Quand Marc Fesneau évoque « les lois dites CHASSAIGNE »

Mais dans une note aux rédactions publiée ce même 2 février, les journalistes étaient informés d’une « visite officielle de M.Olivier Dussopt , ministre du Travail, du Plein emploi et de l’Insertion , et de Marc Fesneau ministre de l’Agriculture et de la Souveraineté Alimentaire, dans le Tarn vendredi 3 février(…) Dans un premier temps, Olivier Dussopt et Marc Fesneau se rendront sur une exploitation à Saint-Jean-Du-Puy, spécialisée dans la production de céréales et d’ail rose de Lautrec (IGP). Après une visite du site, ils échangeront avec les retraités agricoles ayant bénéficié des effets des lois dites »CHASSAIGNE« , visant à rehausser les pensions des chefs d’exploitations et de leurs conjoints et évoqueront les textes actuellement discutés au Parlement sur ce thème ».En mission pour défendre le projet de loi du gouvernement sur la réforme des retraites centré sur un recul de l’âge donnant droit à une pension complète, les deux ministres entendaient aussi utiliser au profit du gouvernement les avancées obtenues par André Chassaigne, député communiste du Puy-de-Dôme et président du groupe de la Gauche démocratique et sociale (GDR) à l’Assemblée nationale . Pour faire passer ces deux texte en 2020 et 2021, André Chassaigne a mené une longue bataille. Ce fut pour améliorer les pensions des chefs d’exploitation à travers le premier texte, des conjoints collaborateurs et des aides familiaux avec le second. Un paysan retraité des Côtes d’Armor qui fut aide familial pendant dix ans, puis chef d’exploitation pendant 31 ans sur une ferme de 36 hectares a vu sa pension mensuelle passer de 858€ à 1034€, suite à l’adoption des deux lois Chassaigne.
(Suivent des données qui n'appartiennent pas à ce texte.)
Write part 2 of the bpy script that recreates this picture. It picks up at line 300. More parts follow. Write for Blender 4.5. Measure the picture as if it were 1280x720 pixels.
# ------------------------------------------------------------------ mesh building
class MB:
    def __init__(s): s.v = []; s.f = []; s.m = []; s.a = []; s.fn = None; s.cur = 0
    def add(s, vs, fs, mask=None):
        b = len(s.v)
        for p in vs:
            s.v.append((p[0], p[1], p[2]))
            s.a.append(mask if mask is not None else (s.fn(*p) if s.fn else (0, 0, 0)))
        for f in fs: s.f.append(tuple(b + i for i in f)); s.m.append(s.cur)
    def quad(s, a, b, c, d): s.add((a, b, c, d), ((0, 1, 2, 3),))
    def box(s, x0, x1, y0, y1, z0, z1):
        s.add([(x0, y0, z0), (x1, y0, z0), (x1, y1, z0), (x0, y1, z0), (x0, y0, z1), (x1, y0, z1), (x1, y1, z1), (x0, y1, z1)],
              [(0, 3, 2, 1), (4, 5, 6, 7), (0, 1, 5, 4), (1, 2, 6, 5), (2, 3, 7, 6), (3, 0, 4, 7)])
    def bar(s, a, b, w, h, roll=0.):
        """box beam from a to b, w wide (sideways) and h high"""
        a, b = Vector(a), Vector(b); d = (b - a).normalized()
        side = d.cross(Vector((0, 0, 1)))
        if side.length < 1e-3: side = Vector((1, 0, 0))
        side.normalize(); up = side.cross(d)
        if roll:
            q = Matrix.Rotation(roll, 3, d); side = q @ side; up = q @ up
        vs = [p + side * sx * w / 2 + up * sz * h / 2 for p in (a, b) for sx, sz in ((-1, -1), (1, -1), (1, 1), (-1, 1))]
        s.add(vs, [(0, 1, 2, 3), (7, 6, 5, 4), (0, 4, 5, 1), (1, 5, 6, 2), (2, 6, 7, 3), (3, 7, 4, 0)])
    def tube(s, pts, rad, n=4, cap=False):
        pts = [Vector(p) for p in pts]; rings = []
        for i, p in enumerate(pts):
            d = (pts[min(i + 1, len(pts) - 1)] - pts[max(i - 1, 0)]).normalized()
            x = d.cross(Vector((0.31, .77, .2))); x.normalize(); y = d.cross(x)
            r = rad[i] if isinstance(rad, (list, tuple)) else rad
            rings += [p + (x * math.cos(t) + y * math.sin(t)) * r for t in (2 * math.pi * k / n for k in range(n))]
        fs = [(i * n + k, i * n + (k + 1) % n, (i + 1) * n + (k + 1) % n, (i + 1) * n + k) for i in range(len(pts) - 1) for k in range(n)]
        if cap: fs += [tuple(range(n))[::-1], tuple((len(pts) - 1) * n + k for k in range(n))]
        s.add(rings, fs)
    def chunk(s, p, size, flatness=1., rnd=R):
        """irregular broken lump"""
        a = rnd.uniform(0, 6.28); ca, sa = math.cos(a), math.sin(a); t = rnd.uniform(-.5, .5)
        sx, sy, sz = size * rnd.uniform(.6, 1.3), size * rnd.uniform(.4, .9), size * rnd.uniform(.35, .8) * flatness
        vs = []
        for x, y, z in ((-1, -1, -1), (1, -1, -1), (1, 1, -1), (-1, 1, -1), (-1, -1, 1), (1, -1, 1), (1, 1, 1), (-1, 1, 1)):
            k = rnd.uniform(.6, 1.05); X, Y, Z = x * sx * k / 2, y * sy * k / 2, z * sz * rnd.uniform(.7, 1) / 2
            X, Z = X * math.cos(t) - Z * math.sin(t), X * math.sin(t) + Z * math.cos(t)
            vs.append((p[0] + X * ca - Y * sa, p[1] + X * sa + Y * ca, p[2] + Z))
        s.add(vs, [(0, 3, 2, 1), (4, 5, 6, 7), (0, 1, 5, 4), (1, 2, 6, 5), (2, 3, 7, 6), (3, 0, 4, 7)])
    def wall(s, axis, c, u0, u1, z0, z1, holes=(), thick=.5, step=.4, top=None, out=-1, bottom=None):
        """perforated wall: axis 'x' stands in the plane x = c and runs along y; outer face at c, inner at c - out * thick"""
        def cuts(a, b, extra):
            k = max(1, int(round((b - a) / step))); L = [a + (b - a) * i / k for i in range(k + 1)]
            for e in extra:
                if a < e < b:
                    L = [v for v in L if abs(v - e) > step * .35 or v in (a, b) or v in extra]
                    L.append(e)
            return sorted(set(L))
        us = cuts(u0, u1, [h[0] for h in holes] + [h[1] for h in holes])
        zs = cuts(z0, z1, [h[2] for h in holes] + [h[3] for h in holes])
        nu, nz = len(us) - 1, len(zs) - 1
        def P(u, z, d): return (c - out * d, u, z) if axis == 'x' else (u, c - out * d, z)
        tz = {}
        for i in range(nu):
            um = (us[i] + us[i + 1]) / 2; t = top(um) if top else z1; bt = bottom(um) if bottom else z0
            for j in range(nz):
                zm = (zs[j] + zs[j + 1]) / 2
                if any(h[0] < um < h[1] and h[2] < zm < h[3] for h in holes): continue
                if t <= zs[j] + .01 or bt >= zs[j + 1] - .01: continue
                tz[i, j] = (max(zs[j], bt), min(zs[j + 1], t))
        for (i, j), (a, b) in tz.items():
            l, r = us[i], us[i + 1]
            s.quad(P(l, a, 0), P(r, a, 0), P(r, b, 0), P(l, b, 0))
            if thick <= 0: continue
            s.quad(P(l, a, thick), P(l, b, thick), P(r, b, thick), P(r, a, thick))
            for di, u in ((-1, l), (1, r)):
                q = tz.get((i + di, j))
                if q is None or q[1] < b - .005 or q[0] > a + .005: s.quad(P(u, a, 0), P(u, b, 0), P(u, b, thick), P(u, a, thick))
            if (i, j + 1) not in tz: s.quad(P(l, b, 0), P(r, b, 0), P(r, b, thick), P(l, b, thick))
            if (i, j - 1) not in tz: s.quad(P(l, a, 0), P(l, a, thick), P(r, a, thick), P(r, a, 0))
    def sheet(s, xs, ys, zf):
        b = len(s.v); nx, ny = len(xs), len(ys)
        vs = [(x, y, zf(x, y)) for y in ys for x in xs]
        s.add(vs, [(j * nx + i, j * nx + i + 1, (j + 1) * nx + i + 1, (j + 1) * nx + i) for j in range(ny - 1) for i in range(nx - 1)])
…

Les lois Chaissaigne sont des avancées, la loi Borne et un recul 

Il s’agit donc d’avancées réelles pour des centaines de milliers d’agriculteurs et de leurs épouses qui furent surtout des conjoints collaborateurs. Certes, la portée des deux textes qu’André Chassaigne a réussi à faire passer via la procédure des « niches parlementaires » a été atténuée par les amendements des députés majoritaires fidèles au président Macron. Néanmoins, ces lois améliorent sensiblement les retraites agricoles. La démarche commune d’Olivier Dussopt et de Marc Fesneau dans le Tarn cherchait à donner l’illusion que l’actuel projet du gouvernement est aussi favorable au monde du travail en général, que furent les lois « CHASSAIGNE » pour les paysans, les conjoints collaborateurs et les aides familiaux.  Ainsi, pendant que les distributeurs s’opposent à l’application des deux lois EGAlim, le ministre de l’Agriculture et de la Souveraineté Alimentaire se tait sur le sujet. Mais il a trouvé le temps d’accompagner le ministre Dussopt, désormais rattrapé par une affaire(1), pour pour défendre une réforme injuste.